2025年7月23日、通信大手のAT&T(T)は2025年第2四半期の決算を発表し、売上・利益ともに市場予想を上回りました。しかしながら、株価は市場前取引で3.7%下落し、26.41ドルを記録しました。ライバルのベライゾン(VZ)が好調な決算に加えて通期ガイダンスを引き上げた中、AT&Tに対してもそれ以上の期待がかかっていたと見られます。
売上・利益は予想超えも、ガイダンス据え置き
AT&Tは第2四半期の調整後1株利益が54セント、売上は308億ドルだったと発表しました。これはアナリスト予想の53セント、305億ドルをそれぞれ上回る結果です。

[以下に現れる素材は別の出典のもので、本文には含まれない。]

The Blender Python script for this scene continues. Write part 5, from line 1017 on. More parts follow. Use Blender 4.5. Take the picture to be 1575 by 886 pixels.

しかし、同社は通期の業績予想を微調整したものの、昨年12月の投資家向け説明会で発表した「1株あたり利益1.97〜2.07ドル」「フリーキャッシュフロー約160億ドル」という従来の見通しを据え置きました。これが市場の期待とのギャップにつながったと見られます。
トランプ大統領の減税政策による恩恵と投資計画
AT&Tは、トランプ大統領が署名した税制改革によって65億〜80億ドルの節税効果が見込まれると説明しました。さらにそのうち35億ドルを光ファイバー網の拡充に充てる計画です。通信業界では現在、テレビ、5Gモバイル、ブロードバンドを一体化した「バンドル商品」が主力になりつつあり、AT&Tもこの流れに対応しようとしています。
ライバル企業との比較と利益確定の動き
今回の株価下落の背景には、前日にベライゾンが決算発表で通期ガイダンスを引き上げたことも影響しています。これにより、AT&Tにも同様の発表を期待する声が高まりましたが、結果的には現状維持となり、失望を誘ったと考えられます。
また、AT&Tの株価は2025年に入ってから20%上昇しており、S&P500(+7%)、ベライゾン(+7%)、Tモバイル(TMUS)(+6%)を大きく上回る成績を見せています。そのため、一部の投資家が利益を確定するタイミングを狙っていた可能性もあります。
今後の注目点は「光ファイバー」と低価格戦略
AT&Tは第1四半期の時点で、低価格プランを武器に顧客を他社から引き付けている兆候がありました。さらに、ルーメン・テクノロジーズ(LUMN)の住宅向け光ファイバーネットワーク買収契約も、将来の成長ドライバーとして市場から評価されています。
通信業界全体が設備投資を加速する中、AT&Tの今後のガイダンスや戦略変更が注目されます。